■ **THE EXERCISE**
Without including the pictures, copy out every line below.

■ **SOURCE MATERIAL**
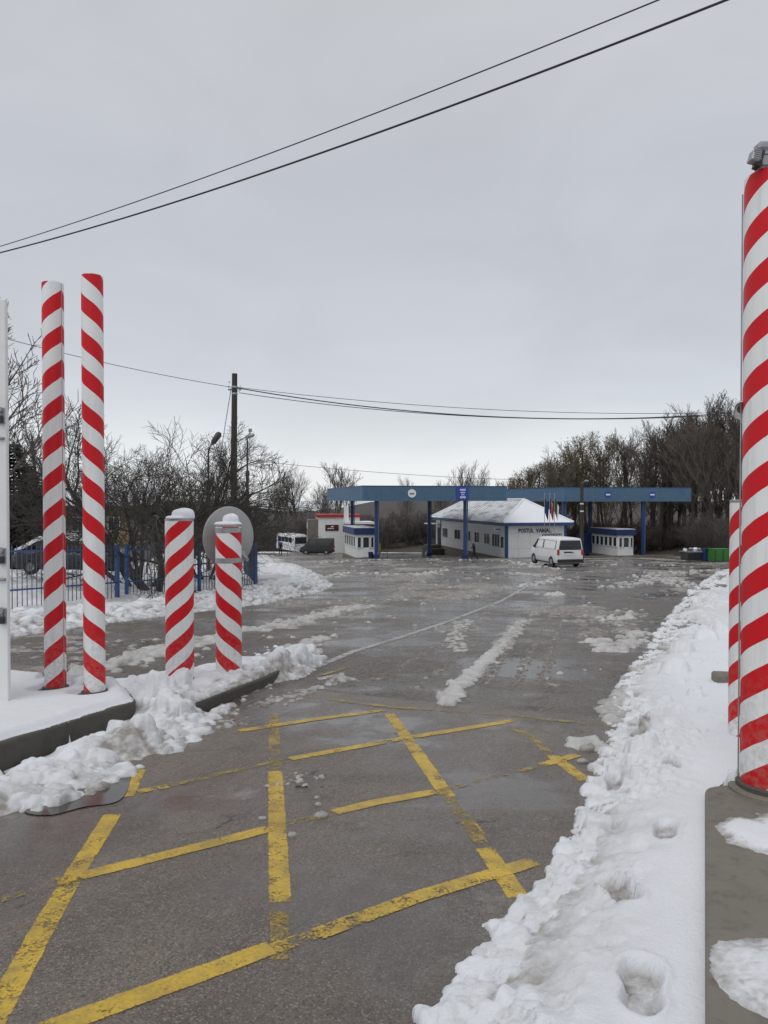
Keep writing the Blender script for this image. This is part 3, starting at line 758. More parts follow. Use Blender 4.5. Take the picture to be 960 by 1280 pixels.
# little ridges left by boots and wheels farther up
for (px, py, r) in [(870, 870, .09), (905, 912, .06), (868, 867, .07), (850, 815, .2), (880, 800, .22), (905, 790, .2), (845, 840, .2), (815, 905, .12), (800, 930, .13)]:
    x, y = onroad(px, py, .12); fr.clump(x, y, r, .8, .2, int(px + py))
def foot(fld, px, py, ang, L=.34, W=.145, depth=.062, rim=.010):
    x, y = onroad(px, py, .13)
    i0, i1 = np.searchsorted(fld.ys, y - .35), np.searchsorted(fld.ys, y + .35)
    X, Y = fld.X[i0:i1] - x, fld.Y[i0:i1] - y; c, s = math.cos(ang), math.sin(ang)
    u, v = X * c + Y * s, -X * s + Y * c
    w = W / 2 * (1 - .22 * np.exp(-((v + .02) / .05) ** 2)) * (1 + .12 * v / L)
    q = (np.abs(u / w) ** 2.4 + np.abs(v / (L / 2)) ** 3.2) ** .4 + (fbm(X * 25 + px, Y * 25, 5) - .5) * .18
    tread = .005 * (np.sin(v * 130) > .1) + .022 * fbm(X * 30, Y * 30, px)
    d_ = depth * (1 - sstep(.70, 1.10, q)) - tread * (1 - sstep(.7, .9, q)) - rim * np.exp(-((q - 1.2) / .16) ** 2)
    fld.H[i0:i1] -= d_
    fld.D[i0:i1] = np.maximum(fld.D[i0:i1], .95 * (1 - sstep(.75, 1.0, q)))
foot(fr, 802, 1236, R(-18)); foot(fr, 773, 1106, R(8), .32, .125); foot(fr, 832, 1040, R(-22), .28, .13, .06); foot(fr, 768, 962, R(-15), .26, .12, .05)
foot(fr, 840, 955, R(5), .2, .1, .03); foot(fr, 806, 905, R(-10), .24, .12, .05); foot(fr, 868, 866, R(-10), .2, .12, .06)
stuff(link('snowbank', fr.build('snowbank', 'snow'))); o = bpy.data.objects['snowbank']; tag(o, 'white snowbank with boot prints along the right side of the road', 'snow')

# left snowfield behind and in front of the blue fence
ys = [9.0]
while ys[-1] < 100: ys.append(ys[-1] + max(.03, .0042 * ys[-1]))
ys = np.array(ys)
fl_ = Field(ys, lambda y: edgeL(y) + .5 + .01 * y, lambda y: np.minimum(edgeL(y) - 14, -.62 * y - 4), 300, 1.7)
nzE = (fbm(fl_.Y * .8, fl_.Y * 0 + 3, 22) - .5) * (.8 + .02 * fl_.Y) + (fbm(fl_.X * 3, fl_.Y * 3, 23) - .5) * .4
s_ = (edgeL(fl_.Y) + nzE - fl_.X) * .9
h = .13 * sstep(-.02, .7, s_) + .09 * sstep(.2, .9, s_) * (1 - sstep(1.5, 2.6, s_)) + .22 * sstep(3, 8, s_) * (1 - sstep(30, 45, fl_.Y))
h += (fbm(fl_.X * 2.6, fl_.Y * 2.6, 26, 5) - .5) * .20 * sstep(0, .4, s_) + (fbm(fl_.X * .5, fl_.Y * .5, 29, 4) - .5) * .25 * sstep(2.2, 5, s_)
h *= 1 - .55 * sstep(34, 60, fl_.Y)
h = np.where(s_ < -.03, -.05, h - .015); fl_.H = h
fl_.D = .3 + .7 * (1 - sstep(.1, 1.6, s_)) + .3 * sstep(.5, .6, fbm(fl_.X * .7, fl_.Y * .7, 31))
cl = []
for i in range(3600):
    y = 9.5 * (6 ** random.random()); a = abs(random.gauss(0, .75)); x = float(edgeL(y)) - a / .9 + .1
    cl.append((x, y, random.choice([.04, .05, .06, .07, .09, .12]) * random.uniform(.7, 1.3) * (1 + .008 * y), a))
cl.sort(key=lambda c: -c[2])
fl_.H0 = fl_.H.copy()
for i, (x, y, r, a) in enumerate(cl): fl_.clump(x, y, r, .6, .38, i, 1.0 * max(0, 1 - a * .6) * random.random())
o = stuff(link('snowfield', fl_.build('snowfield', 'snow'))); tag(o, 'churned snow along and behind the blue fence on the left', 'snow')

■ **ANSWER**
Keep writing the Blender script for this image. This is part 3, starting at line 758. More parts follow. Use Blender 4.5. Take the picture to be 960 by 1280 pixels.
# little ridges left by boots and wheels farther up
for (px, py, r) in [(870, 870, .09), (905, 912, .06), (868, 867, .07), (850, 815, .2), (880, 800, .22), (905, 790, .2), (845, 840, .2), (815, 905, .12), (800, 930, .13)]:
    x, y = onroad(px, py, .12); fr.clump(x, y, r, .8, .2, int(px + py))
def foot(fld, px, py, ang, L=.34, W=.145, depth=.062, rim=.010):
    x, y = onroad(px, py, .13)
    i0, i1 = np.searchsorted(fld.ys, y - .35), np.searchsorted(fld.ys, y + .35)
    X, Y = fld.X[i0:i1] - x, fld.Y[i0:i1] - y; c, s = math.cos(ang), math.sin(ang)
    u, v = X * c + Y * s, -X * s + Y * c
    w = W / 2 * (1 - .22 * np.exp(-((v + .02) / .05) ** 2)) * (1 + .12 * v / L)
    q = (np.abs(u / w) ** 2.4 + np.abs(v / (L / 2)) ** 3.2) ** .4 + (fbm(X * 25 + px, Y * 25, 5) - .5) * .18
    tread = .005 * (np.sin(v * 130) > .1) + .022 * fbm(X * 30, Y * 30, px)
    d_ = depth * (1 - sstep(.70, 1.10, q)) - tread * (1 - sstep(.7, .9, q)) - rim * np.exp(-((q - 1.2) / .16) ** 2)
    fld.H[i0:i1] -= d_
    fld.D[i0:i1] = np.maximum(fld.D[i0:i1], .95 * (1 - sstep(.75, 1.0, q)))
foot(fr, 802, 1236, R(-18)); foot(fr, 773, 1106, R(8), .32, .125); foot(fr, 832, 1040, R(-22), .28, .13, .06); foot(fr, 768, 962, R(-15), .26, .12, .05)
foot(fr, 840, 955, R(5), .2, .1, .03); foot(fr, 806, 905, R(-10), .24, .12, .05); foot(fr, 868, 866, R(-10), .2, .12, .06)
stuff(link('snowbank', fr.build('snowbank', 'snow'))); o = bpy.data.objects['snowbank']; tag(o, 'white snowbank with boot prints along the right side of the road', 'snow')

# left snowfield behind and in front of the blue fence
ys = [9.0]
while ys[-1] < 100: ys.append(ys[-1] + max(.03, .0042 * ys[-1]))
ys = np.array(ys)
fl_ = Field(ys, lambda y: edgeL(y) + .5 + .01 * y, lambda y: np.minimum(edgeL(y) - 14, -.62 * y - 4), 300, 1.7)
nzE = (fbm(fl_.Y * .8, fl_.Y * 0 + 3, 22) - .5) * (.8 + .02 * fl_.Y) + (fbm(fl_.X * 3, fl_.Y * 3, 23) - .5) * .4
s_ = (edgeL(fl_.Y) + nzE - fl_.X) * .9
h = .13 * sstep(-.02, .7, s_) + .09 * sstep(.2, .9, s_) * (1 - sstep(1.5, 2.6, s_)) + .22 * sstep(3, 8, s_) * (1 - sstep(30, 45, fl_.Y))
h += (fbm(fl_.X * 2.6, fl_.Y * 2.6, 26, 5) - .5) * .20 * sstep(0, .4, s_) + (fbm(fl_.X * .5, fl_.Y * .5, 29, 4) - .5) * .25 * sstep(2.2, 5, s_)
h *= 1 - .55 * sstep(34, 60, fl_.Y)
h = np.where(s_ < -.03, -.05, h - .015); fl_.H = h
fl_.D = .3 + .7 * (1 - sstep(.1, 1.6, s_)) + .3 * sstep(.5, .6, fbm(fl_.X * .7, fl_.Y * .7, 31))
cl = []
for i in range(3600):
    y = 9.5 * (6 ** random.random()); a = abs(random.gauss(0, .75)); x = float(edgeL(y)) - a / .9 + .1
    cl.append((x, y, random.choice([.04, .05, .06, .07, .09, .12]) * random.uniform(.7, 1.3) * (1 + .008 * y), a))
cl.sort(key=lambda c: -c[2])
fl_.H0 = fl_.H.copy()
for i, (x, y, r, a) in enumerate(cl): fl_.clump(x, y, r, .6, .38, i, 1.0 * max(0, 1 - a * .6) * random.random())
o = stuff(link('snowfield', fl_.build('snowfield', 'snow'))); tag(o, 'churned snow along and behind the blue fence on the left', 'snow')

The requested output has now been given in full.